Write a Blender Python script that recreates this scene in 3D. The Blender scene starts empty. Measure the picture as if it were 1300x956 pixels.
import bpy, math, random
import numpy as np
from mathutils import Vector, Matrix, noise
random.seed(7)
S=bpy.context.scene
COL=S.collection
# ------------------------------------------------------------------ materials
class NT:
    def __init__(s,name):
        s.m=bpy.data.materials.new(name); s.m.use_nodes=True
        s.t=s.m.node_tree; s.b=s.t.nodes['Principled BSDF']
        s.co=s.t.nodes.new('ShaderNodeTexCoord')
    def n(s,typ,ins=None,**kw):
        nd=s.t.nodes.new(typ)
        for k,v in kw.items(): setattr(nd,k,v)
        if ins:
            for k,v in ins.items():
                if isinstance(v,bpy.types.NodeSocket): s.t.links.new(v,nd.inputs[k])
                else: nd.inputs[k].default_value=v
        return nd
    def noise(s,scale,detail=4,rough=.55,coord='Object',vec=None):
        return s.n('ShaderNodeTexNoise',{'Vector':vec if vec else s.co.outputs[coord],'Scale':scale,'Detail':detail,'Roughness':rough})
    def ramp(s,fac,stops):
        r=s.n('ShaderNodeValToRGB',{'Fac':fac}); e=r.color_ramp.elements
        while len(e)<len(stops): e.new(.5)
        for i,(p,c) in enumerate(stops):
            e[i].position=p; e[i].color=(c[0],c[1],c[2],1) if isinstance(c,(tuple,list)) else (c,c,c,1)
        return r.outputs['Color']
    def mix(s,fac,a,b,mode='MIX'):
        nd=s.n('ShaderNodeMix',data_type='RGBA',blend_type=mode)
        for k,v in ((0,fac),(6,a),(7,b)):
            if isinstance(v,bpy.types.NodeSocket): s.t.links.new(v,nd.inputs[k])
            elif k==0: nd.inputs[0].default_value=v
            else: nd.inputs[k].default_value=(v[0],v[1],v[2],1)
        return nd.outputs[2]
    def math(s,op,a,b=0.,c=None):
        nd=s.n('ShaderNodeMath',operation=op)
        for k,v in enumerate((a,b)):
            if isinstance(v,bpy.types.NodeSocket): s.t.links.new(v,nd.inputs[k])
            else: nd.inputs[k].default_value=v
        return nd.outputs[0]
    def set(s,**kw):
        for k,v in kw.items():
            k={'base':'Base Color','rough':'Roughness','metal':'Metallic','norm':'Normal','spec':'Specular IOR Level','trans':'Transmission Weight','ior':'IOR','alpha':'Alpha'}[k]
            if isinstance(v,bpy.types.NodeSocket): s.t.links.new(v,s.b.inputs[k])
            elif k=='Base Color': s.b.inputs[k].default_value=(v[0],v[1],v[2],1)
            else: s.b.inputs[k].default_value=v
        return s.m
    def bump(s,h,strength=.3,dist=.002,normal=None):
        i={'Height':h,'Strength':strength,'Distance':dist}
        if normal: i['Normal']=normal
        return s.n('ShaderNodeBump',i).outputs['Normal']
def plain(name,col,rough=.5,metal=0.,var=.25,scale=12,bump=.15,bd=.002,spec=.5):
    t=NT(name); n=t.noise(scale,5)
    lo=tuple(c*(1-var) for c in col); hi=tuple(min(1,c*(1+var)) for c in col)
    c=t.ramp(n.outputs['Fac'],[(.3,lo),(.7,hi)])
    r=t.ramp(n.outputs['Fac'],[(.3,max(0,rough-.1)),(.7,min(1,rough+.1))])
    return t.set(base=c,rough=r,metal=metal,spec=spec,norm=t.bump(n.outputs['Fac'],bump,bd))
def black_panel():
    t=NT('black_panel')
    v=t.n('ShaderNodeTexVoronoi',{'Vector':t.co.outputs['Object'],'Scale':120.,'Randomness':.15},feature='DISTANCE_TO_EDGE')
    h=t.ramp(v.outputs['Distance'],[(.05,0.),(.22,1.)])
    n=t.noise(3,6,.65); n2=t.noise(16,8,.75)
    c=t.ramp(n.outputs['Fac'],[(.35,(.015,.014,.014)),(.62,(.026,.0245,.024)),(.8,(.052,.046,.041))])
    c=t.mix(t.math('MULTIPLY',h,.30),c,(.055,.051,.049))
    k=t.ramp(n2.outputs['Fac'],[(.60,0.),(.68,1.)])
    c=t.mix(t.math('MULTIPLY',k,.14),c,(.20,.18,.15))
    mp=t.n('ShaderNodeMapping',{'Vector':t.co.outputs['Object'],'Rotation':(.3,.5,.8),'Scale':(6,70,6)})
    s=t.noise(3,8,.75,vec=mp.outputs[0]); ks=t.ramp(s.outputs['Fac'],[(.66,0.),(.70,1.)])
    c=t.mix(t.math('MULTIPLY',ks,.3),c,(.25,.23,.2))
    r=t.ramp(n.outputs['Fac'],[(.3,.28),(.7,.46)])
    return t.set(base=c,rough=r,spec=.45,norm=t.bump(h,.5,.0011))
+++
■ Exercise directions ■
Within the listing above, copy each line that has the string "scene".

■ Written answer ■
Write a Blender Python script that recreates this scene in 3D. The Blender scene starts empty. Measure the picture as if it were 1300x956 pixels.
S=bpy.context.scene